Cabo do Medo - Max Cady é a personificação do mal. Se na versão original Robert Mitchum já transformava o personagem em um ser que parecia impossível de deter em sua busca por vingança, aqui De Niro eleva esta abordagem à enésima potência, exalando perigo em todas as suas aparições. Igualmente importante, porém, é perceber como ele deixa claro que Cady não se vê como vilão, mas como a parte injustiçada e cujas ações são justificadas por estranhos desígnios divinos (o que fica claro na cena em que simula um julgamento e seu tom de voz assume contornos de sermão). Porém, a passagem mais violenta do filme não envolve tiros, socos ou facadas, mas o polegar que ele coloca na boca de Danielle, vivida por Juliette Lewis com perfeição.
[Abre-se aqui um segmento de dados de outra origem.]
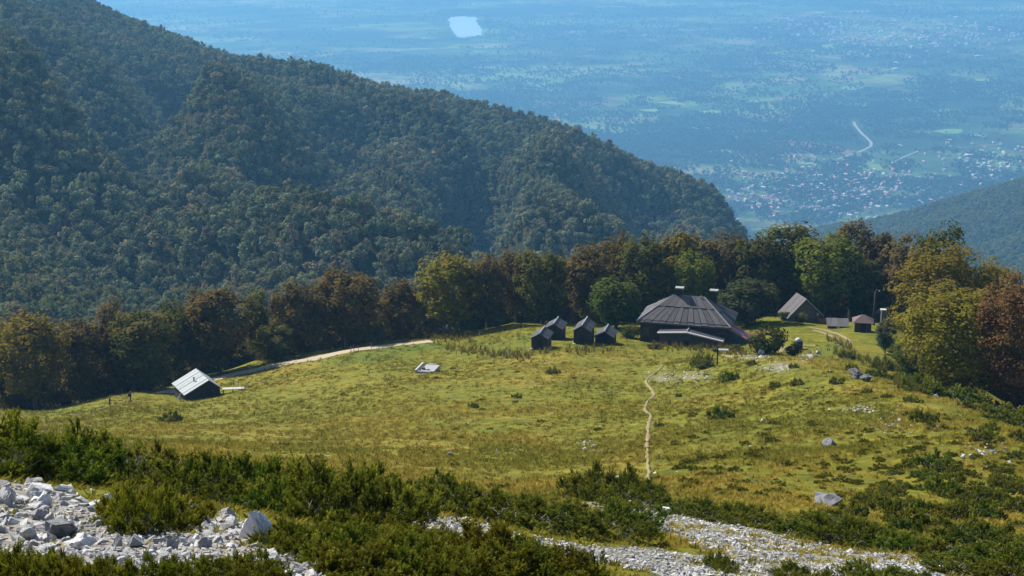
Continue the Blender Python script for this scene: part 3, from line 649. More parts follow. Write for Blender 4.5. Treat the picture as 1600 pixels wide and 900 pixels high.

Demonstrando plena capacidade de simular sociabilidade - e até mesmo charme -, o que o torna ainda mais ameaçador, Cady usa a vulnerabilidade e a imaturidade da adolescente para seduzi-la, extraindo um óbvio prazer não da sedução em si, mas do estrago que sabe estar causando em sua vítima.
O Rei da Comédia - É revelador como De Niro decidiu transformar este projeto em seu primeiro trabalho logo após ganhar seu segundo Oscar graças à sua performance em Touro Indomável: se Jake La Motta era a personificação da violência, Rupert Pupkin é inofensivo mesmo quando parece não sê-lo. Nutrindo delírios de fama, ele sublima sua necessidade de admiração e atenção através de sua imaginação, levando ao extremo o que muitos fazem como brincadeira boba enquanto cantam sob o chuveiro. Obcecado em conseguir fama e se tornar próximo do ídolo vivido por Jerry Lewis, Rupert por vezes perde a capacidade de distinguir entre o que sonha e o que é, culminando numa cena absurdamente desconfortável (como boa parte do filme - e isto é um elogio) em que leva uma paixão da juventude até a casa de campo de Jerry depois de ter imaginado um convite jamais feito. Esta cena traz, aliás, um detalhe de composição que amo: confrontado pelo ídolo, o protagonista tenta se manter à vontade e brincando para manter alguma dignidade diante da acompanhante, mas seu embaraço é traído por um movimento súbito no qual joga o ombro direito para cima, como tentando se livrar de um incômodo. Dito isso, meu instante favorito é aquele em que o vemos gravando seu monólogo em uma fita no porão que decorou como estúdio e é interrompido por sua mãe (voz da adorável Catherine Scorsese, mãe de Martin) - e sua impaciência adolescente ao gritar “Mom!” e sua expressão logo depois que esta diz “I don´t mind you playing it, but lower it!” ressaltam sua imaturidade, tornando-o menos repulsivo do que poderia ser para o espectador.